Work required: Reproduce exactly the opening lines of the listing, stopping after the line that contains "S.camera = cam" and including it.

^^^^

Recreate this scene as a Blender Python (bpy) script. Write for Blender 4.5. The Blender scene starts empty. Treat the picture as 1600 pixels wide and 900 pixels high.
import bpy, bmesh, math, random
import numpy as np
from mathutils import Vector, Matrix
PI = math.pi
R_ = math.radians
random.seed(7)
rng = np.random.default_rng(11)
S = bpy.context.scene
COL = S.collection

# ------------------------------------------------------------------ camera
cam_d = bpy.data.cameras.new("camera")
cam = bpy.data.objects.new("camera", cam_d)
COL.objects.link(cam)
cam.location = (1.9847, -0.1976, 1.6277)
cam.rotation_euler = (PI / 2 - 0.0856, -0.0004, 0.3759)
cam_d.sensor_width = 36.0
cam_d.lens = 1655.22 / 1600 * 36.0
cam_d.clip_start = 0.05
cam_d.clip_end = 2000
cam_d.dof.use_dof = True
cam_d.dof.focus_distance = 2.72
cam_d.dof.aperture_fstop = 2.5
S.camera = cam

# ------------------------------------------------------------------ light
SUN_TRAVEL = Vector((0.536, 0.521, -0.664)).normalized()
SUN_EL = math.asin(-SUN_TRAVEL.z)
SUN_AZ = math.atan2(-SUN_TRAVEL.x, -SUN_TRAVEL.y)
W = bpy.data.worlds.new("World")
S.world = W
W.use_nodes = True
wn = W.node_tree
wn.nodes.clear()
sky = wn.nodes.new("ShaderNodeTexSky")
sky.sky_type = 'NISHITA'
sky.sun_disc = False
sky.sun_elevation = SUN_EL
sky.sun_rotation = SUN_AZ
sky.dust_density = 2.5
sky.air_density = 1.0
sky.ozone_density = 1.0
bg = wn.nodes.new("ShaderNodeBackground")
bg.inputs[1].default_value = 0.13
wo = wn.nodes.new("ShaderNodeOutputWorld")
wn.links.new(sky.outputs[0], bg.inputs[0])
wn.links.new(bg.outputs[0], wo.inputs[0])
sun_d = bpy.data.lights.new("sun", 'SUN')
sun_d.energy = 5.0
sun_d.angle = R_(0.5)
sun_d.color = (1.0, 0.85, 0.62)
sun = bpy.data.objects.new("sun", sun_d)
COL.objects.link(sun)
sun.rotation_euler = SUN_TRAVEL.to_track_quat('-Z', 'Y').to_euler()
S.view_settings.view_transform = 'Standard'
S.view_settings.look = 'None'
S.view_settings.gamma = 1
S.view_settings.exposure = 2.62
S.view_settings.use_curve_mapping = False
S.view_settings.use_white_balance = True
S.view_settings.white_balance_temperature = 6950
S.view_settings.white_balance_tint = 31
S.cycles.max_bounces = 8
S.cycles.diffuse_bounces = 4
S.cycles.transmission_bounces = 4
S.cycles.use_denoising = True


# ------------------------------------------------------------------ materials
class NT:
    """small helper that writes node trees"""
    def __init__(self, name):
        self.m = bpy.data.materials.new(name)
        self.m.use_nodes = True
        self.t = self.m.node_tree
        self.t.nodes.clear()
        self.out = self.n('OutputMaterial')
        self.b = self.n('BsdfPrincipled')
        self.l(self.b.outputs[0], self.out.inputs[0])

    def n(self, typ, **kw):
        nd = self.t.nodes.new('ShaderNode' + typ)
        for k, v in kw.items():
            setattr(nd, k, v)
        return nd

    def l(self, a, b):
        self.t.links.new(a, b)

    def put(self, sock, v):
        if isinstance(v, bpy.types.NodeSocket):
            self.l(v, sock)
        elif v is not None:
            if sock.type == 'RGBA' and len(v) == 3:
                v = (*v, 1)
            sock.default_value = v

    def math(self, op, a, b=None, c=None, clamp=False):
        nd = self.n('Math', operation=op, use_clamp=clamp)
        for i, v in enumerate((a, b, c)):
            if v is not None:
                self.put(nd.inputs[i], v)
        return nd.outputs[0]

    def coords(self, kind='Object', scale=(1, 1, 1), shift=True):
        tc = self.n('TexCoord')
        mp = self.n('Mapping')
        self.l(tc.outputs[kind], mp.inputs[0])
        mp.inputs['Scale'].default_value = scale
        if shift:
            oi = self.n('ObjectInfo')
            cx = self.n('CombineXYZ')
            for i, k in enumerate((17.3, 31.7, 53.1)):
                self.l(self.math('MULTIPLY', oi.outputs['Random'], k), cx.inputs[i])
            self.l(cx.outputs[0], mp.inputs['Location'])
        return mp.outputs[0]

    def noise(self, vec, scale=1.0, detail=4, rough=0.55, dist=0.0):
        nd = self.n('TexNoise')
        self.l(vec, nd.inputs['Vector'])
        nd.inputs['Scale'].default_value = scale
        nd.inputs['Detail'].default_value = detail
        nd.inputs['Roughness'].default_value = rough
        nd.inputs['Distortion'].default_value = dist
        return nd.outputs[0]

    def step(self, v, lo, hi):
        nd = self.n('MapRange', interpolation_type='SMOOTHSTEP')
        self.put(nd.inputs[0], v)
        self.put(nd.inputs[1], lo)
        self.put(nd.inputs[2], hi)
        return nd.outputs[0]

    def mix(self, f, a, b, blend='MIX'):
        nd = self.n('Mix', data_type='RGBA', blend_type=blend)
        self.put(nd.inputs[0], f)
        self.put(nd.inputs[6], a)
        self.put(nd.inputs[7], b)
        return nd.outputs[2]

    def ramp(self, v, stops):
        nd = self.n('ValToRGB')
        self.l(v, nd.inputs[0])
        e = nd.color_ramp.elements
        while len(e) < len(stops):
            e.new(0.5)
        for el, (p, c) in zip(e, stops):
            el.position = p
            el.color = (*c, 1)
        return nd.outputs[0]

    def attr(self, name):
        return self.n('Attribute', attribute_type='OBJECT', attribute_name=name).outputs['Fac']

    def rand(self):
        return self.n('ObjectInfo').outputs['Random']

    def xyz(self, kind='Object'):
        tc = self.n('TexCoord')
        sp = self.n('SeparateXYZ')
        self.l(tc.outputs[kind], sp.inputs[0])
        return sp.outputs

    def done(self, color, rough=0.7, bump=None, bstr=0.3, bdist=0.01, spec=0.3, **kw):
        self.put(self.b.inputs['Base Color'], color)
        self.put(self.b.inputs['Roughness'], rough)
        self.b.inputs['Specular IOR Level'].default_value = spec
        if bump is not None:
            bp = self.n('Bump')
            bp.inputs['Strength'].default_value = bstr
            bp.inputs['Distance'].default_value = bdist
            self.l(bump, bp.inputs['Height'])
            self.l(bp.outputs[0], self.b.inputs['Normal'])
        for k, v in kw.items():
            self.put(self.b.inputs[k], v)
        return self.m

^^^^

Solution to the problem:
Recreate this scene as a Blender Python (bpy) script. Write for Blender 4.5. The Blender scene starts empty. Treat the picture as 1600 pixels wide and 900 pixels high.
import bpy, bmesh, math, random
import numpy as np
from mathutils import Vector, Matrix
PI = math.pi
R_ = math.radians
random.seed(7)
rng = np.random.default_rng(11)
S = bpy.context.scene
COL = S.collection

# ------------------------------------------------------------------ camera
cam_d = bpy.data.cameras.new("camera")
cam = bpy.data.objects.new("camera", cam_d)
COL.objects.link(cam)
cam.location = (1.9847, -0.1976, 1.6277)
cam.rotation_euler = (PI / 2 - 0.0856, -0.0004, 0.3759)
cam_d.sensor_width = 36.0
cam_d.lens = 1655.22 / 1600 * 36.0
cam_d.clip_start = 0.05
cam_d.clip_end = 2000
cam_d.dof.use_dof = True
cam_d.dof.focus_distance = 2.72
cam_d.dof.aperture_fstop = 2.5
S.camera = cam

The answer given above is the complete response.